Vakıflarda, tarikatlarda, cemaatlerde söz sahibi olan insanların kamu kurumlarına getirilmesi bugünkü neticelerin esas nedenidir
Mimarlar Odası Ankara Şube Sekreteri Nihal Evirgen de “Kişilerin inisiyatiflerine bırakılmış keyfi bir yönetim var bu ülkede. Bugün Ekonomi Bakanı'ndan tutun da Merkez Bankası’na kadar kişilerin inisiyatifleriyle yönetilen ülkemizde geldiğimiz durum ortadadır. Vakıflarda, tarikatlarda, cemaatlerde söz sahibi olan insanların devletin kamu kurumlarında yetkili yerlere getirilmesi, bürokrasinin bu insanların iki dudağının arasına bırakılması bugünkü neticelerin esas nedenidir. Bugün karşı karşıya kaldığımız durum da buna karşı mücadele verenleri nasıl yıldırılmaya çalıştıklarının bir örneğidir. Yönetim kurulu üyemiz, İller Bankası'na dair Şubemizin yürüttüğü mücadelelerde en başından beri hiçbir zaman sessiz kalmamıştır. Mimarlar Odası Ankara Şubesi Yönetim Kurulu görevi gereği bütün kamu görevlerini yerine getirmiş içinde bulunduğu durumdan da her zaman kendisine vazife ederek bütün haksızlıklara ve hukuksuzluklara karşı çıkmıştır. Bunun bedelini ödetmeye çalışan, kurumu keyfiyetle yöneten müdürlere pabuç bırakacak değiliz. Mimarlar Odası Ankara Şubesi olarak hem hukuki süreci yürüteceğiz, hem kamuoyunu bilgilendirmeye devam edeceğiz. Hem de Ali Atakan’ın Diyarbakır’a gönderilmesi kararının durdurulmasını sağlayacağız. İller Bankası’nın Atatürk’ün kurduğu şekilde 1930’lardaki kurumsal yapısına dönmesi için hep beraber mücadeleye devam edeceğiz.”
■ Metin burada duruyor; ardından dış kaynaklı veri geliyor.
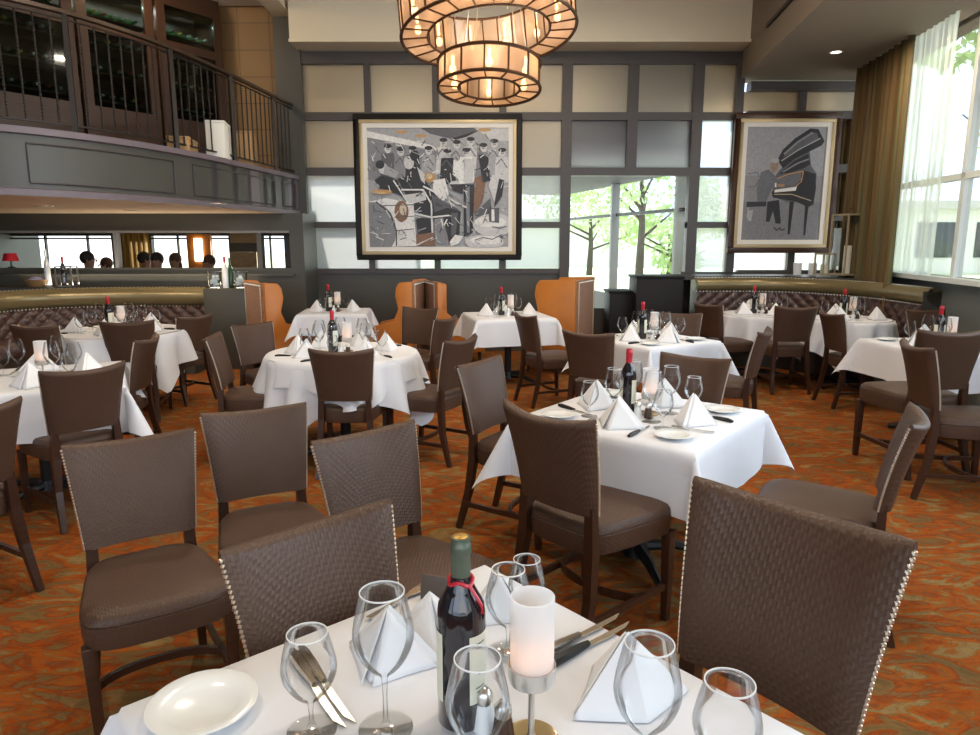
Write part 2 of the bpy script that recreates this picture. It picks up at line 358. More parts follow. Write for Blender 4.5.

Türkiye’nin imar kurallarını belirleyen kurumlar tarafından imar suçları işleniyor
Mimarlar Odası Ankara Şube Yönetim Kurulu Üyesi Songül Üzgün de, “Artık kral çıplak! Her yönüyle kral çıplak bunu hepimiz görüyoruz. Bu ülkede sürekli suç işleniyor. Bu suçlar da devlet üzerinden işleniyor. Bugün bu vakada da gördüğümüz gibi Türkiye’nin imar kurallarını belirleyen kurumlar tarafından imar suçları işleniyor. Mücadeleye hep beraber devam edeceğiz kimse bizi bu yoldan geri döndüremeyecek.” dedi.
Yapı Yol Sen Sendikası Ankara Şube Başkanı Hasan Akbaba ise şöyle konuştu: “Ülkede tüm olumsuzlukların her kuruma sirayet ettiği bir dönemden geçiyoruz. Bu da hem kamu çalışanlarına hem de hakkı için yürüyen insanlara kadar sirayet ediyor. Dün sabah itibariyle bu gelişmeden haberimiz oldu. Burası adeta kaçak bir yapı, elektrik yok, su yok, iş güvenliği ve iş sağlığı yok, say say bitiremezsiniz. Ali Atakan hem Mimarlar Odası Ankara Şubesi Yönetim Kurulu Üyesi hem de Yapı Yol Sendikası üyesidir. Yetkililere sesleniyoruz, bu hukuksuzluğa ve bu işlemlere derhal son verin. Biz de sendika olarak bu sürecin takipçisi olacağız sonuna kadar takip edeceğiz ve mahkeme süreçlerini başlatacağız.”